La peonza se tuneaba como los niños personalizamos cualquier objeto que nos perteneciera para diferenciarnos del resto. Las nuestras estaban pintadas con rotuladores de colores y les habíamos clavado chinchetas para darle un estilo apocalíptico de coche de Mad Max. Amábamos nuestras peonzas como si fueran seres vivos; las mirábamos rodar con los mismos ojos enamorados del que ve a una novia danzar.
El final es este, haber publicado el diario sin importar que no haya un arco, que los personajes no avancen o que el escenario no evolucione. La historia no es Blanes, ni Lucas regresando a España ni yo sentado en una mesa montando videos sobre un mantel rojo con topos blancos.
Escribo este último texto dos días más tarde de que haya sucedido. Aún quedan en mi piel el color rojo y los mechones de pelo siguen rubios de los rayos del sol. Escribo con un recuerdo muy presente, casi como el mareo que permanece varias horas después de bajar de un barco.
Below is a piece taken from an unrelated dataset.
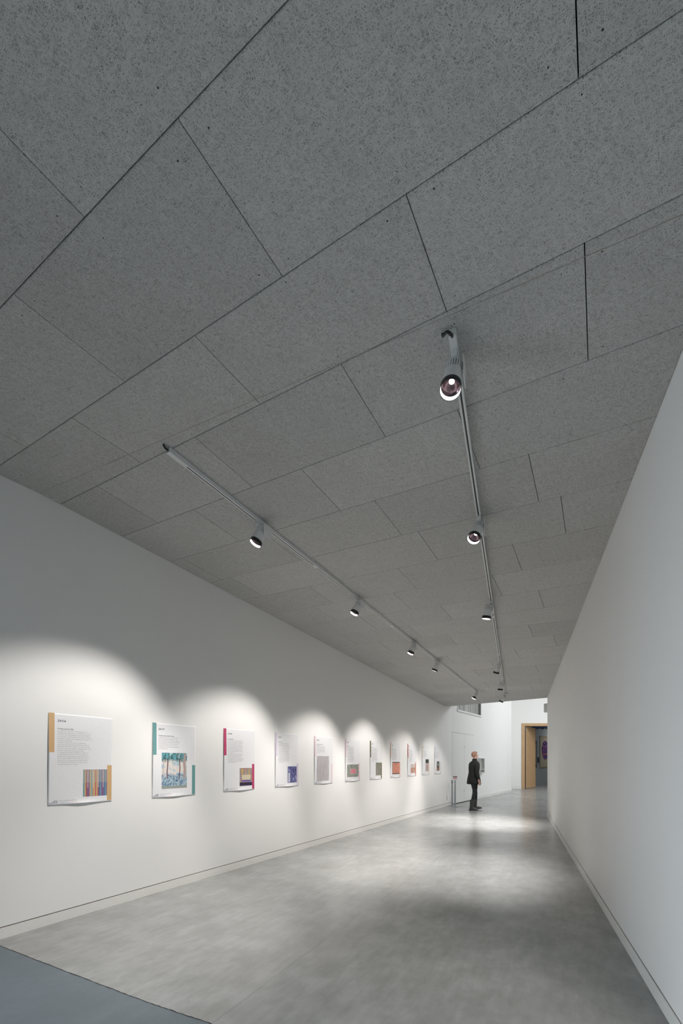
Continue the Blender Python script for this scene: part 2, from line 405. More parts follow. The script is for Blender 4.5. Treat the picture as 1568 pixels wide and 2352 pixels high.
# right wall: t <= rt(s)
rk = (r1[1]-r0[1])/(r1[0]-r0[0]); rc = r0[1]-rk*r0[0]
ek = (14.33-12.74)/(TW-r1[1])                # end line s <= se + ek*(t - r1t)
SL = -4.27 - 0.0
bounds = [-6.65, -6.06, -5.47, -4.88, -4.29, -3.70, -3.11, -2.52, -1.93, -1.34, -0.75, -0.16, 0.43, 1.02, 1.605, 2.13, 2.728, 3.317, 3.908, 4.505, 5.09, 5.685, 6.27, 6.87, 7.455, 8.04, 8.635, 9.23, 9.835, 10.42, 11.03, 11.62, 12.21, 12.79, 13.37, 13.96, 14.55]
phase = {12: -1.85, 13: -1.27, 14: -1.865, 15: -1.268, 16: -1.98, 17: -1.646, 18: -1.485, 19: -1.948, 20: -1.053, 21: -1.85, 22: -2.538, 23: -2.12, 24: -1.84, 25: -1.29, 26: -1.837, 27: -1.1, 28: -1.723, 29: -1.157, 30: -1.424, 31: -1.831, 32: -1.2, 33: -1.82}
PL = 1.207
cm = MB(); uvs = []; tones = []
GS, GT, CH = 0.0018, 0.0022, 0.003
NEARC = (1.0, -0.0555, 2.19)
def emit_panel(a, b, t0, t1):
    off = (random.uniform(0, 30), random.uniform(0, 30)); tone = random.uniform(0.95, 1.04); flip = random.random() < .5
    shapes = []
    for inset in (0.0, CH):
        # chamfer only on the long edges (s) – short butt joints stay sharp
        poly = [(a+GS+inset, t0+GT), (b-GS-inset, t0+GT), (b-GS-inset, t1-GT), (a+GS+inset, t1-GT)]
        poly = clip(poly, 0, -1, 4.268)
        if len(poly) > 2: poly = clip(poly, -rk, 1, rc-0.002)
        if len(poly) > 2: poly = clip(poly, 1, -ekk, 13.62 - ekk*TW)
        shapes.append(poly)
    for sgn in (1, -1):
        A = [clip(p, sgn*NEARC[0], sgn*NEARC[1], sgn*NEARC[2]) if len(p) > 2 else [] for p in shapes]
        outer, inner = A
        if len(outer) < 3: continue
        same = len(inner) == len(outer)
        if not same: inner = outer
        n = len(outer); base = len(cm.v)
        for p in inner: cm.v.append(st(p[0], p[1], h_ceil(*p)))
        for p in outer: cm.v.append(st(p[0], p[1], h_ceil(*p)+(CH if same else 0.0)))
        for p in outer: cm.v.append(st(p[0], p[1], h_ceil(*p)+0.025))
        src = inner+outer+outer
        def face(ix, mi=0):
            cm.f.append([base+i for i in ix]); cm.m.append(mi)
            uvs.append([((src[i][0]+off[0], src[i][1]+off[1]) if not flip else (src[i][1]+off[0], src[i][0]+off[1])) for i in ix]); tones.append(tone)
        face(list(range(n)))
        for i in range(n):
            j = (i+1) % n
            if same: face([i, j, n+j, n+i])
            face([n+i, n+j, 2*n+j, 2*n+i])
    # screws: three pairs per board
    cs, ct = (a+b)/2, (t0+t1)/2
    for du in (-0.5, 0, 0.5):
        for dv in (-1, 1):
            s_ = cs + dv*0.225 + random.uniform(-.02, .02); t_ = ct + du*(t1-t0-0.16) + random.uniform(-.025, .025)
            if t_ < TW+.03 or t_ > rk*s_+rc-.03 or s_ > 13.4 or s_ < -2 or t1-t0 < 1.0: continue
            screws.append((s_, t_))
screws = []
ekk = (13.62 - 12.74)/(TW - r1[1])
for k in range(len(bounds)-1):
    a, b = bounds[k], bounds[k+1]; ph = phase.get(k, -1.2 - 0.37*(k % 4))
    t = ph
    while t > TW: t -= PL
    while t < 3.2:
        emit_panel(a, b, t, t+PL); t += PL
# last short piece at the open end, tilted up to the corner
base = len(cm.v); L3 = [(13.625, TW), (14.33, TW), (12.745, r1[1]-.004)]
hz = [h_far(*L3[0]), EYE+1.793, EYE+1.655]
for p, z in zip(L3, hz): cm.v.append(st(p[0], p[1], z))
for p, z in zip(L3, hz): cm.v.append(st(p[0], p[1], z+.03))
for ix in ([0, 1, 2], [3, 4, 5], [0, 1, 4, 3], [1, 2, 5, 4], [2, 0, 3, 5]):
    cm.f.append([base+i for i in ix]); cm.m.append(0); uvs.append([((L3+L3)[i][0], (L3+L3)[i][1]) for i in ix]); tones.append(1.0)
# screws
for s_, t_ in screws:
    z = h_ceil(s_, t_); r = random.uniform(.0022, .0038); n = 8; base = len(cm.v)
    for i in range(n):
        a_ = 2*math.pi*i/n; ss = s_+r*math.cos(a_); tt = t_+r*math.sin(a_); cm.v.append(st(ss, tt, h_ceil(ss, tt)-0.0006))
    cm.f.append([base+i for i in range(n)]); cm.m.append(1); uvs.append([(0, 0)]*n); tones.append(1.0)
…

Nos sentimos adolescentes en un anuncio de cerveza, de refresco o de champú. Un grupo de quinceañeros en una noche de verano tumbados sobre el capó de un Cadillac mirando hacia las estrellas desde la cima de un cerro con todas las líneas de las calles dibujadas por las farolas y las luces del resto de los autos en movimiento creando la sensación de tridimensionalidad.